It will be tougher to get a mortgage in future, survey of economists predicts


The federal government will make it tougher for many homebuyers to get mortgages this year as it grapples with an overheated property market, according to analysts in a Reuters poll, who also ruled out the prospect that prices could suddenly crash.

Photograph by: Stuart Davis, PNG Files , Vancouver Sun

The federal government will make it tougher for many homebuyers to get mortgages this year as it grapples with an overheated property market, according to analysts in a Reuters poll, who also ruled out the prospect that prices could suddenly crash.

Ten of 14 economists and strategists surveyed last week in Reuters' first poll on the Canadian housing sector answered "yes" when asked if they thought Ottawa would tighten mortgage rules within the next 12 months.

They expect home prices to climb just 0.1 per cent in the year to December 2012, and the same in 2013. That is down from a 0.9-per-cent year-on-year increase in December 2011.

If Finance Minister Jim Flaherty tightens requirements for government-backed insured mortgages it would be his fourth intervention in the real estate market since 2008.

Flaherty could raise the minimum down-payment to buy a home from the current 5 per cent or reduce the maximum amortization period from 30 years.

Any move would likely come before the prime spring real estate season, analysts said. "Sometime between now and the next budget," said Benoit Durocher, senior economist at Desjardins in Montreal, on the timing of such a move.

The federal budget is expected in late March.

The poll respondents see the housing market as moderately overvalued, particularly in Toronto and Vancouver.

"There is some genuine concern that the housing market and households have been overstretched," said Mazen Issa, economist at TD Securities.

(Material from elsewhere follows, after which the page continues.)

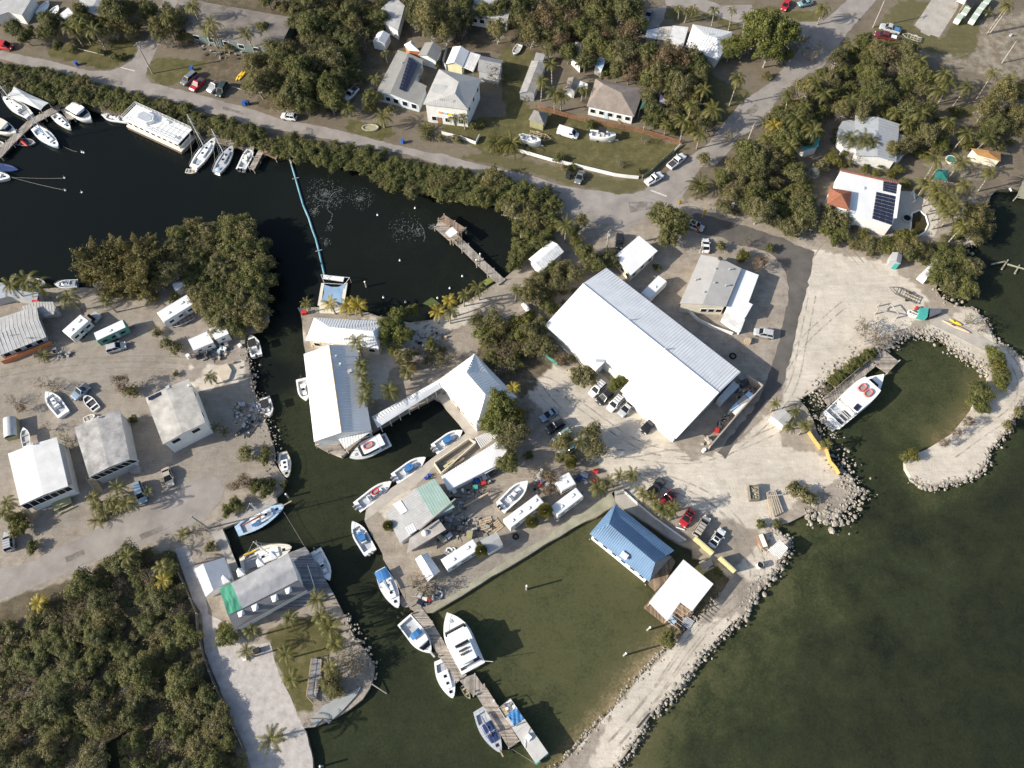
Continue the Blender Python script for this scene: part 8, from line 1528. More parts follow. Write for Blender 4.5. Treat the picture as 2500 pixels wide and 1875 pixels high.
# ---- walls and fences
def wall(name, label, px, h, th, m, posts=0, pm=None, rails=0, cat='wall', nm='panel'):
    w = [P(a, b, 0) for a, b in px]; c = sum(w, Vector())/len(w); r = thing(name, label, cat, c); g = G()
    for a, b in zip(w[:-1], w[1:]):
        d = b-a; m_ = (a+b)/2-c; rz = math.atan2(d.y, d.x)
        if rails:
            for i in range(rails): g.box(m_.x, m_.y, h*(i+1)/(rails+.2), d.length, .05, .14, rz)
        else: g.box(m_.x, m_.y, h/2, d.length, th, h, rz)
    g.build('rail' if rails else nm, m, r)
    if posts:
        for a, b in zip(w[:-1], w[1:]):
            n = max(1, int((b-a).length/posts))
            for i in range(n): p = a.lerp(b, i/n)-c; G().box(p.x, p.y, h/2+.05, .13, .13, h+.1).build('post', pm or m, r)
    return r
wall('yard_wall', 'tall plain concrete wall closing the yard east of the warehouse', k(3,2,1400,790,1565,900,1300,1200,1005,1545), 2.7, .25, mat('tan_concrete', (.36,.31,.26), .9,.12,.5))
wall('block_wall', 'yellow block wall beside the white car', k(3,3,848,850,1045,1020), 2.3, .3, YELLOW_WALL)
wall('block_wall', 'yellow block wall at the head of the breakwater road', k(3,3,1115,1062,1280,1215), 2.3, .3, YELLOW_WALL)
wall('board_fence', 'curving orange yellow board fence along the east sand lot', k(3,2,2075,1345,2130,1430,2212,1540)+k(4,2,60,1540)+k(4,3,100,20,160,90,200,155), 1.4, .1, mat('orange_yellow_boards', (.46,.31,.10), .8,.2,1.5), posts=2.5, cat='fence')
wall('picket_fence', 'long white picket fence along the lawn above the junction', k(2,1,1170,-20,1550,90,1800,145,2212,245)+k(3,1,120,262,258,275), 1.1, .08, GEL, posts=2.4, cat='fence')
wall('mesh_fence', 'green wire fence beside the two white pickups', k(3,1,300,270,400,205,520,90,640,-10), 1.3, .05, mat('dull_green_mesh', (.16,.19,.12), .9,.15,2), posts=2.5, pm=POLE, cat='fence')
wall('rail_fence', 'brown timber fence between the lawn and the brown roofed house', k(2,0,1370,1180,1700,1275,2212,1385)+k(3,0,200,1415,420,1480,700,1565), 1.6, .08, BROWN_WALL, posts=2.2, rails=5, cat='fence')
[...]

"But in the absence of several triggers for a housing market decline, which are not likely to be forthcoming until at least the middle of next year, the underlying theme is of gradual moderation," he said.

Possible triggers would be a rise in mortgage rates or a sharp rise in unemployment.

Canada's robust housing market helped pull the economy out of the 2008 recession. Prices dipped briefly during the downturn, but quickly resumed the climb that characterized the previous decade.

But that effervescence is now a headache for policy-makers, as historically low interest rates tempt more and more people to take out mortgages for increasingly unaffordable homes.

Household debt levels are approaching those in the United States before the 2008-09 housing meltdown there. Canada's debt-to-income ratio hit a record 153 per cent last year and is expected to rise.

The Bank of Canada, which has fanned the flames by holding its benchmark lending rate at 1 per cent for an unprecedented 17 months, has made it clear that rates are likely to stay unchanged for at least this year.

Of the nine forecasters who answered a question on how far prices would fall before stabilizing, the median decline was 5 per cent, with four predicting price stabilizing beyond 2013.

The economists see a moderation in housing starts to 190,000 units in the first quarter of 2012 compared with a seasonally-adjusted annualized rate of 197,900 units in January. Housing starts should ease to 181,000 by the second quarter.

Analysts said housing prices have strayed from fundamentals but not in an extreme way, placing them as a "seven" on a scale of one to 10, with five being fairly valued and 10 being extremely overvalued.

But the national average is skewed by extremes in Toronto and Vancouver, where foreign investment has helped push up prices. Excluding these centres, Durocher rated prices as a "five" on the scale.

Doug Porter, deputy chief economist at BMO Capital Markets, agreed. "I would say aside from those two cities, there's really little evidence whatsoever that the market has got ahead of itself," Porter said.

"Whatever strength we've seen in most cities has simply been the flip side of the decline in borrowing costs. Provided we don't get hit with an interest rate shock, then I think the market can adjust to a moderate backup in rates over time."